§ **ITEMS**

● ● ● ●

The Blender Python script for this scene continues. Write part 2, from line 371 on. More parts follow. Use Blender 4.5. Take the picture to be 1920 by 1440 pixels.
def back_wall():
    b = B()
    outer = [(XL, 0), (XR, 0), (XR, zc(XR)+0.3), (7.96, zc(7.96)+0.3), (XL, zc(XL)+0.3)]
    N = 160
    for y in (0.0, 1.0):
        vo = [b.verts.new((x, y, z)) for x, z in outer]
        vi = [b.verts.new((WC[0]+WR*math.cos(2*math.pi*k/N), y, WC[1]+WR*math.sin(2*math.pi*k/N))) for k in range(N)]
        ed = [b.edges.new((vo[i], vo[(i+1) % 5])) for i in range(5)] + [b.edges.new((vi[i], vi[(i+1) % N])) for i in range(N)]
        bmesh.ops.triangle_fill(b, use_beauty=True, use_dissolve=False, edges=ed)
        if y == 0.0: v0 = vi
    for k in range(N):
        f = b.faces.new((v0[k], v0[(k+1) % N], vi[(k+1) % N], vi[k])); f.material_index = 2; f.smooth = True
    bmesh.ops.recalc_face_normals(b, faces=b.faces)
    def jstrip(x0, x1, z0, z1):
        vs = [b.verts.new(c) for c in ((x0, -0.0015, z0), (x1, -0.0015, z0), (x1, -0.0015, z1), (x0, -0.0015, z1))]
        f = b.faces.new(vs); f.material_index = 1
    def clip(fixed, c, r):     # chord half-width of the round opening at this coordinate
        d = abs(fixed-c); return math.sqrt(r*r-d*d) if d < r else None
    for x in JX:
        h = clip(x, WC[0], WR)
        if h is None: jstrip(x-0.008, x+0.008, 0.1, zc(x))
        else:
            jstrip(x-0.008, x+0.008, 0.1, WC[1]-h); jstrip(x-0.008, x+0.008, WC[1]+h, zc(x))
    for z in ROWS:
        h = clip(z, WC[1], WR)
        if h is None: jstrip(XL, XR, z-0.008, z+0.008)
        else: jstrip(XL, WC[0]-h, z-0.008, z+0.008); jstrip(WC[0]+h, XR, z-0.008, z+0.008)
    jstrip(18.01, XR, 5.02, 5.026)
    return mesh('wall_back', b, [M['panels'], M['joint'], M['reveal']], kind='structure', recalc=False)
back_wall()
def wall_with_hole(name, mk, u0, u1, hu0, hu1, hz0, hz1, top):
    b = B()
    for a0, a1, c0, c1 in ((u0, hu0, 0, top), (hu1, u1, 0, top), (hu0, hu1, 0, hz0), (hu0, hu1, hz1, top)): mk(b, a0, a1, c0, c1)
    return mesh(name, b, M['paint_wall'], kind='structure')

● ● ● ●

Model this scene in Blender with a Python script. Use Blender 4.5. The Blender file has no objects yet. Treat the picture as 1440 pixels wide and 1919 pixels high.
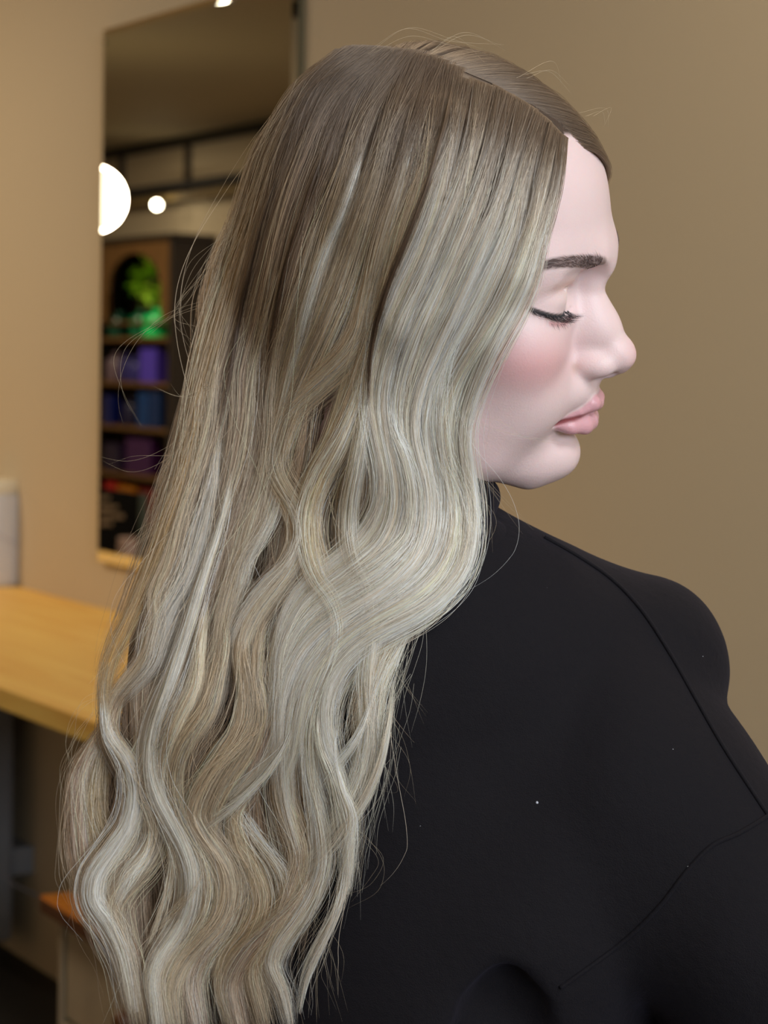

● ● ● ●

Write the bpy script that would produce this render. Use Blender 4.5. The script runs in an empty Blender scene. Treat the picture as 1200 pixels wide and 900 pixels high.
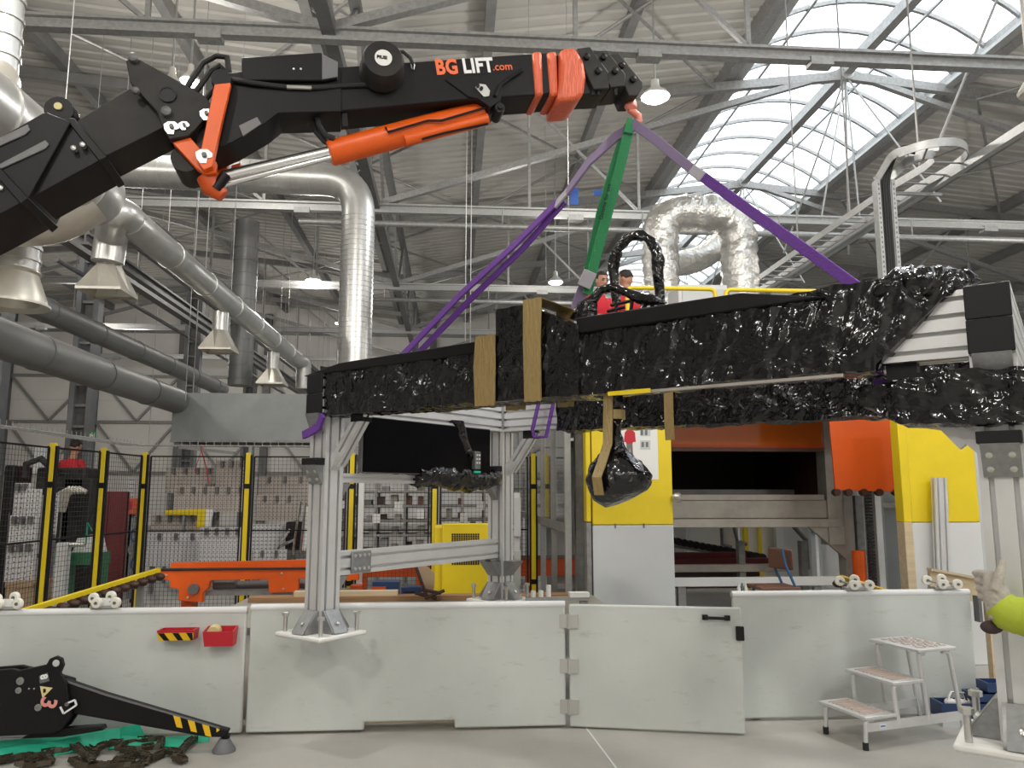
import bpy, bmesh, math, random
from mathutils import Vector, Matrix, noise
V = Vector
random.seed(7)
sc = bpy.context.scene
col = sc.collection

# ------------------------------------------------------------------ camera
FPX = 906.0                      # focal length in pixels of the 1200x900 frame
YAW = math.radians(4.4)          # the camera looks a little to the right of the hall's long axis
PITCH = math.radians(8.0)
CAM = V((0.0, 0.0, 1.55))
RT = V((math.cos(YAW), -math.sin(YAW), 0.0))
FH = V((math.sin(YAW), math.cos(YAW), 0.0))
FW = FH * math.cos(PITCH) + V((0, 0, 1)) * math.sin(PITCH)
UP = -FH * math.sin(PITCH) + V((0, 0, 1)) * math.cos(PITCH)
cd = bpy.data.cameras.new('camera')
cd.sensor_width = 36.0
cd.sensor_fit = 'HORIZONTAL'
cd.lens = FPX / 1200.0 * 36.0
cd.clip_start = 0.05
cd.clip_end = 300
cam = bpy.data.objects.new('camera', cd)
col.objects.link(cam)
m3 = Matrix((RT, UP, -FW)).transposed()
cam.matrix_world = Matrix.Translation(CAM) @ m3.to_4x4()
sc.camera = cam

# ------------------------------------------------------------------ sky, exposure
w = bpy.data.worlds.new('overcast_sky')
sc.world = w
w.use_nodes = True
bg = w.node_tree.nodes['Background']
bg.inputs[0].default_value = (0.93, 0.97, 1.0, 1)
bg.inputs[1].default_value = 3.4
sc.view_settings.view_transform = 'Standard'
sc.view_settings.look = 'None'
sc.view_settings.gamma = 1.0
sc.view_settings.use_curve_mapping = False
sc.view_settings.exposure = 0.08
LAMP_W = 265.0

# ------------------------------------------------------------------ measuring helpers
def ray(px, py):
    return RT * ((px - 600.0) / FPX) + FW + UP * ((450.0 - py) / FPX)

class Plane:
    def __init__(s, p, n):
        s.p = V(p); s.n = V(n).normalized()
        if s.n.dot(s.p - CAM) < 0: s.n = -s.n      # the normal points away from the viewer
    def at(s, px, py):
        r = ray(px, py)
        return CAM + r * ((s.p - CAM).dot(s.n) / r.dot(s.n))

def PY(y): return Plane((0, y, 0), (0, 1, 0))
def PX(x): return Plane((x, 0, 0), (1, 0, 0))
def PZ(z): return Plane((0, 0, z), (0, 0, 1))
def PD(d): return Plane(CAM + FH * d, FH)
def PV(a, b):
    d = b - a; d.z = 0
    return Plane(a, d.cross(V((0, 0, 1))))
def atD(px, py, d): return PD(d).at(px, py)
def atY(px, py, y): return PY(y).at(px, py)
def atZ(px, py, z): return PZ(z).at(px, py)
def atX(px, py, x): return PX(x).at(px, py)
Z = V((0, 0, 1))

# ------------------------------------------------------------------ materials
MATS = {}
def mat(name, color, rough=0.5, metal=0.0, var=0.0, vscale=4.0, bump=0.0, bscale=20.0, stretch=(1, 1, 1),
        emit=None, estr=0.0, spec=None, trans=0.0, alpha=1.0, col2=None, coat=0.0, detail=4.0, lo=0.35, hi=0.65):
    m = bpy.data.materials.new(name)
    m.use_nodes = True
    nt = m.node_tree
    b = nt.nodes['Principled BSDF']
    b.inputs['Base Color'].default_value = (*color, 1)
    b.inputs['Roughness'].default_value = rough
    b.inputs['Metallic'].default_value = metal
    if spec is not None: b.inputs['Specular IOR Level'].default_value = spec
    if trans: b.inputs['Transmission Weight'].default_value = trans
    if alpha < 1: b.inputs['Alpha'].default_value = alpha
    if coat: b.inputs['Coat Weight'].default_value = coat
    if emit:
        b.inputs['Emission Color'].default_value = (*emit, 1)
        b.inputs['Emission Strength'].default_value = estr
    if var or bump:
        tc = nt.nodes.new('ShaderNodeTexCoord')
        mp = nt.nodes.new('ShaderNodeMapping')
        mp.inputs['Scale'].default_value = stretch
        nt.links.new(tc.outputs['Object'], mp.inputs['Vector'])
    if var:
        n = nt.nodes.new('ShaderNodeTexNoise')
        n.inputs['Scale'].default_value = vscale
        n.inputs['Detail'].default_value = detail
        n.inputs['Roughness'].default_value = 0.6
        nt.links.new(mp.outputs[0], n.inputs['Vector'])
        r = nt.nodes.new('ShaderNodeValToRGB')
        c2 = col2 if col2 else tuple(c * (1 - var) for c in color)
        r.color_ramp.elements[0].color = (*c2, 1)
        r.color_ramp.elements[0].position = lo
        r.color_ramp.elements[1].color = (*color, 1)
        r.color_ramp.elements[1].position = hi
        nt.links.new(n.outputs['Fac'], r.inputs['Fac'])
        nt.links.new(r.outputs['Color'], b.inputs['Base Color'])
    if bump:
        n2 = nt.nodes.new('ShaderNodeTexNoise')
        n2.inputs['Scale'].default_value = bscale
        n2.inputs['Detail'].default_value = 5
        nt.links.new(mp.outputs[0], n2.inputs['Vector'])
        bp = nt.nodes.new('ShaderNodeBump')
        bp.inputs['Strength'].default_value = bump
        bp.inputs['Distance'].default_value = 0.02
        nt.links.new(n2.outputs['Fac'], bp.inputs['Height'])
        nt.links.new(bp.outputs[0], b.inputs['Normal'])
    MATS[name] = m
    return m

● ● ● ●

§ **INSTRUCTIONS TO FOLLOW**
From the records above, quote word for word only the lines beginning at the line that has "Write the bpy" and stopping after the line that has "col = sc.collection". Omit the pictures.

§ **ANSWER FOR THE TASK**
Write the bpy script that would produce this render. Use Blender 4.5. The script runs in an empty Blender scene. Treat the picture as 1200 pixels wide and 900 pixels high.
import bpy, bmesh, math, random
from mathutils import Vector, Matrix, noise
V = Vector
random.seed(7)
sc = bpy.context.scene
col = sc.collection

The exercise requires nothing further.